Include the line containing "b.sweep(spl(pts, 2), k*5, 8);" and all lines before it, repeated exactly from the listing below, without pictures.

◆ Data excerpt
Start
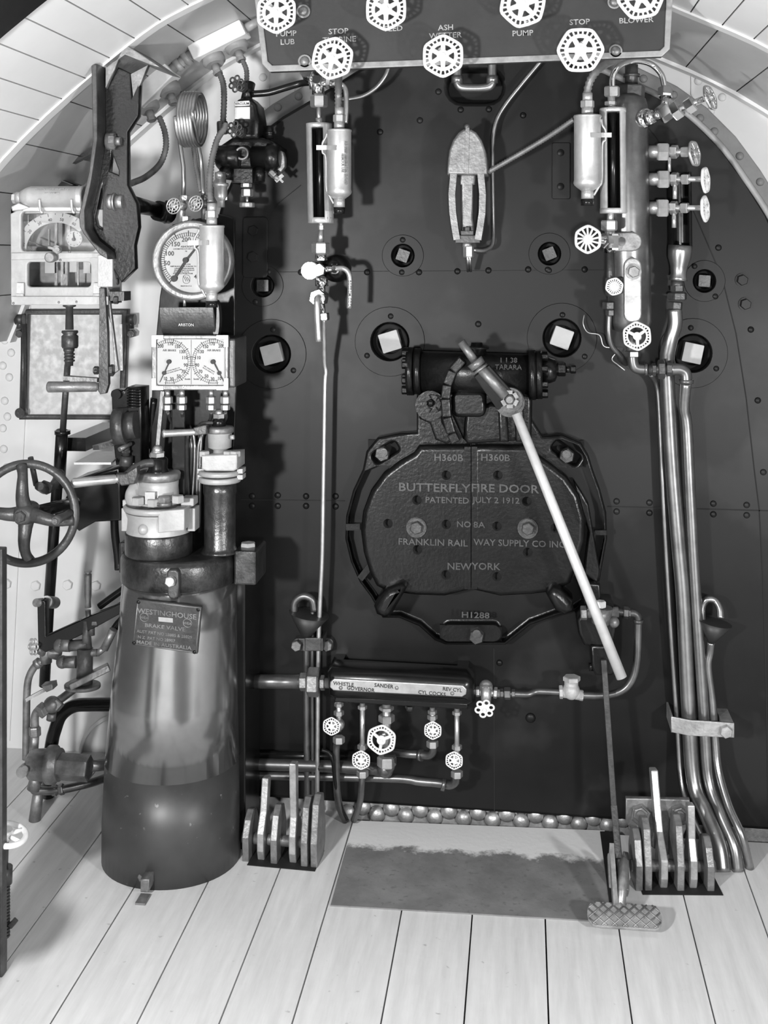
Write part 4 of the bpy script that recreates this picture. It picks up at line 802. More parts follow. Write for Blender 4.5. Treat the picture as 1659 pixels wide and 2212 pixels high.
# small gauge cocks and coil above
for x, y, lab in ((375, 445, 'left one of two small round valve wheels above pressure gauge'), (423, 440, 'right one of two small round valve wheels above pressure gauge')):
    t = thing('gauge_cock', lab, 'valve', (x, y, -.4), 'small cocks above the pressure gauge')
    b = B(); b.c((x+18, 422, -.37), (x+18, 485, -.37), 7); b.h((x+24, 422, -.37), (x+24, 434, -.37), 11); b.h((x+26, y+22, -.37), (x+26, y+36, -.37), 11); b.c((x, y, -.42), (x+18, y, -.36), 5); b.s_((x+18, y, -.37), 12); part('cock_body', M.iron if x > 400 else M.brass, t, b)
    b = B(); b.wheel((x, y, -.43), 18, Vector((-.25, -.95, .1)), .2, 12, 6, 'round', .33); part('handwheel', M.brass, t, b)
b = B(); pts = []; k = u(425, -.4); cc = at(396, 258, -.4); e2_ = Vector((.05, 1, 0)); N = 40
pts += [at(396, 428, -.37), at(396, 360, -.38)]
for i in range(6*24+1):
    a = pi+2*pi*i/24; rr = k*56; pts.append(cc+Vector((i*k*.26, 0, 0))+e2_*(rr*.9*cos(a))+Vector((0, 0, 1))*(rr*sin(a)+0.0))
pts += [at(433, 340, -.36), at(438, 400, -.37), at(439, 424, -.37)]
b.sweep(spl(pts, 2), k*5, 8); solo('siphon_coil', M.copper, b, 'coiled copper siphon pipe of six loops above the pressure gauge', 'pipe coil')

# ================================================================== conduit boxes along the roof
def cbox(x0, y0, x1, y1, w_, Y, lab, lids):
    t = thing('conduit_box', lab, 'conduit box', ((x0+x1)/2, (y0+y1)/2, Y), 'white conduit boxes')
    b = B(); b.bar((x0, y0, Y), (x1, y1, Y), w_, 55); part('box_body', M.box_white, t, b, .004)
    for x, y, tx, ty in lids:
        b = B(); d = Vector((.35, -.25, -.9)); p = at(x, y, Y+.02); k = u(x, Y)
        b.l(p-d*k*16, p+d*k*10, [(0, 24), (.4, 26), (.75, 26), (.8, 22), (1, 20)], 24); b.c(p+d*k*8, p+d*k*34, 9); b.h(p+d*k*26, p+d*k*34, 11); part('round_outlet', M.dull_paint, t, b)
    return t
cbox(300, 222, 372, 150, 38, -.03, 'lower white conduit box on the roof edge with two round outlets', [(320, 232, 0, 0), (366, 196, 0, 0)])
cbox(418, 118, 530, 62, 34, -.03, 'upper white conduit box on the roof edge with two round outlets', [(462, 132, 0, 0), (512, 103, 0, 0)])
b = B(); b.c((370, 152, -.03), (420, 112, -.03), 11); b.c((380, 144, -.03), (390, 136, -.03), 15); b.c((398, 130, -.03), (408, 122, -.03), 17); solo('conduit_pipe', M.silver_paint, b, 'short white conduit with collars joining the two roof conduit boxes', 'pipe')
for pts, r, lab in (([(344, 252, -.03), (356, 285, -.04), (358, 320, -.07), (345, 355, -.1), (315, 382, -.2), (284, 396, -.28)], 6.5, 'ribbed conduit looping down from the lower roof conduit box'),
                    ([(474, 158, -.03), (482, 180, -.05), (484, 210, -.08), (482, 262, -.1), (480, 278, -.12)], 6.5, 'ribbed conduit dropping from left outlet of the upper roof box'),
                    ([(524, 130, -.03), (532, 150, -.04), (533, 170, -.05), (530, 190, -.06)], 5.5, 'short ribbed conduit behind the vacuum valve top'),
                    ([(418, 318, -.3), (424, 360, -.33), (434, 415, -.36)], 5, 'short ribbed conduit hanging below the siphon coil')):
    b = B(); b.flex(pts, r); solo('flexible_conduit', M.hose, b, lab, 'conduit', 'ribbed flexible conduits')
b = B(); b.c((530, 62, -.03), (560, 45, -.03), 10); solo('conduit_pipe', M.silver_paint, b, 'stub of conduit leaving the upper roof conduit box towards the lettered panel', 'pipe')
# vacuum valve unit
vv = thing('vacuum_valve', 'black cast valve body with VACUUM tag and two small flower wheels', 'valve', (535, 400, -.1))
vY = -.12
b = B(); b.pp([(506, 300), (504, 235), (512, 215), (526, 208), (540, 210), (554, 225), (560, 260), (558, 300)], vY, 0, (), .012)
b.pp([(468, 318), (500, 296), (560, 296), (580, 300), (606, 318), (606, 350), (580, 368), (470, 366)], vY, 0, (), .016)
b.l((468, 340, vY), (520, 340, vY), [(0, 20), (.1, 26), (.9, 26), (1, 22)]); b.l((545, 340, vY), (606, 340, vY), [(0, 24), (.5, 24), (.55, 30), (.8, 30), (1, 22)])
b.r(500, 365, 545, 395, vY, -.02); b.c((490, 362, vY), (488, 388, vY), 16); b.c((560, 362, vY), (560, 392, vY), 12); b.c((583, 272, vY+.03), (583, 300, vY+.03), 8); b.c((583, 284, vY+.03), (583, 290, vY+.03), 10)
part('valve_body', M.cast_black, vv, b)
b = B(); b.pp(circ(522, 331, 15, 28), vY-.03, vY, [circ(522, 331, 10, 24)], .003); part('sight_ring', M.worn_iron, vv, b)
b = B(); b.pp([(505, 224), (507, 219), (538, 217), (540, 221), (539, 228), (506, 230)], vY-.008, vY, (), .001); tg = part('name_tag', M.brass, vv, b)
b = B(); b.txt('VACUUM', (523, 224, vY-.0085), 5.5, .3); part('lettering', M.ink, tg, b)
b = B(); b.r(506, 231, 540, 257, vY-.006, vY); part('instruction_plate', M.zinc, vv, b, .001)
for x, y in ((510, 181), (507, 279)):
    b = B(); b.wheel((x, y, vY-.05), 20, Vector((-.3, -.95, 0)), .3, 0, 6, 'flower'); part('handwheel', M.iron, vv, b)
    b = B(); b.c((x, y, vY-.05), (x+16, y+8, vY+.02), 6); b.h((x+9, y+5, vY-.02), (x+16, y+8, vY), 13); part('gland', M.iron, vv, b)
b = B(); b.c((540, 180, vY+.05), (532, 215, vY+.03), 12); part('top_neck', M.cast_black, vv, b)
b = B(); b.h((532, 396, vY), (532, 405, vY), 12); b.h((534, 408, vY), (534, 425, vY), 13); b.c((534, 425, vY), (534, 440, vY), 3); b.l((534, 438, vY), (534, 448, vY), [(0, 16), (.2, 17), (.8, 17), (1, 16)], 14, False); part('drain_knob', M.brass, vv, b)
b = B(); b.pp([(604, 324), (611, 328), (615, 340), (615, 360), (607, 372), (598, 366), (602, 345)], vY, vY+.03, (), .003); b.h((584, 370, vY), (594, 380, vY), 8); b.c((592, 380, vY), (602, 388, vY), 6); b.bar((596, 392, vY), (612, 378, vY), 8, 8); b.bar((602, 384, vY), (612, 394, vY), 5, 5); part('side_cock', M.worn_iron, vv, b)
b = B(); b.l((476, 372, vY-.02), (478, 448, vY-.02), [(0, 12), (.3, 12), (.32, 17), (.4, 17), (.42, 14), (.7, 14), (.8, 10), (.83, 8), (1, 8)], 20); b.s_((474, 378, vY-.04), 9); b.bar((488, 400, vY-.02), (489, 432, vY-.02), 4, 4); part('lubricator_glass', M.brass, vv, b)
b = B(); b.h((480, 262, vY), (481, 290, vY), 12); b.c((480, 285, vY), (470, 300, vY), 6); part('elbow_union', M.iron, vv, b)
# ================================================================== brake pedestal
def pc(px, py, Y): return at(px, py, Y)
pd = thing('brake_pedestal', 'tall glossy dark brake pedestal with raised maker plate standing on floor', 'pedestal', fp(371, 1850))
b = B(); base = at(371, 1852, -.315); k = u(371, -.315)
rows = []
for y, cx, rx, ry in ((1852, 371, 147, .196), (1846, 371, 148.5, .198), (1760, 370, 147, .193), (1636, 372.5, 143.5, .187), (1500, 377, 136, .178), (1340, 385, 126, .168), (1240, 389, 122, .162)):
    c = at(cx, y, -.315); c.z = max(0.0, c.z) if y < 1852 else 0.0; rows.append((c, rx*k, ry))
b.loft(rows[3:], 56); part('body', M.pedestal_paint, pd, b)
b = B(); b.loft(rows[:4], 56); part('lower_skirt', M.pedestal_skirt, pd, b)
b = B(); b.r(500, 1255, 530, 1845, -.26, -.06); part('back_channel', M.gloss_black, pd, b, .004)
b = B(); c = at(389, 1205, -.315)
top = [(at(389, y, -.315), rx*k, ry) for y, rx, ry in ((1250, 122, .166), (1246, 126, .17), (1200, 126, .17), (1190, 121, .165), (1186, 112, .155))]
b.loft(top, 56); b.r(505, 1190, 553, 1265, -.36, -.22); b.r(256, 1172, 275, 1240, -.34, -.25); part('cap', M.worn_gloss, pd, b, .006)
b = B(); b.h((536, 1192, -.30), (536, 1172, -.30), 17, .2); part('cap_bolt', M.grey_cast, pd, b)
b = B(); fY = -.315-.166
b.pp([(360, 1236), (364, 1231), (380, 1231), (385, 1237), (386, 1270), (384, 1290), (376, 1295), (366, 1293), (361, 1285), (360, 1262)], fY-.02, fY+.03, (), .005); part('latch', M.iron, pd, b)
b = B(); b.h((370, 1254, fY-.02), (370, 1254, fY-.035), 12); b.c((370, 1254, fY-.035), (370, 1254, fY-.045), 8); part('latch_nut', M.zinc, pd, b)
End
◆ Task solution
Write part 4 of the bpy script that recreates this picture. It picks up at line 802. More parts follow. Write for Blender 4.5. Treat the picture as 1659 pixels wide and 2212 pixels high.
# small gauge cocks and coil above
for x, y, lab in ((375, 445, 'left one of two small round valve wheels above pressure gauge'), (423, 440, 'right one of two small round valve wheels above pressure gauge')):
    t = thing('gauge_cock', lab, 'valve', (x, y, -.4), 'small cocks above the pressure gauge')
    b = B(); b.c((x+18, 422, -.37), (x+18, 485, -.37), 7); b.h((x+24, 422, -.37), (x+24, 434, -.37), 11); b.h((x+26, y+22, -.37), (x+26, y+36, -.37), 11); b.c((x, y, -.42), (x+18, y, -.36), 5); b.s_((x+18, y, -.37), 12); part('cock_body', M.iron if x > 400 else M.brass, t, b)
    b = B(); b.wheel((x, y, -.43), 18, Vector((-.25, -.95, .1)), .2, 12, 6, 'round', .33); part('handwheel', M.brass, t, b)
b = B(); pts = []; k = u(425, -.4); cc = at(396, 258, -.4); e2_ = Vector((.05, 1, 0)); N = 40
pts += [at(396, 428, -.37), at(396, 360, -.38)]
for i in range(6*24+1):
    a = pi+2*pi*i/24; rr = k*56; pts.append(cc+Vector((i*k*.26, 0, 0))+e2_*(rr*.9*cos(a))+Vector((0, 0, 1))*(rr*sin(a)+0.0))
pts += [at(433, 340, -.36), at(438, 400, -.37), at(439, 424, -.37)]
b.sweep(spl(pts, 2), k*5, 8); solo('siphon_coil', M.copper, b, 'coiled copper siphon pipe of six loops above the pressure gauge', 'pipe coil')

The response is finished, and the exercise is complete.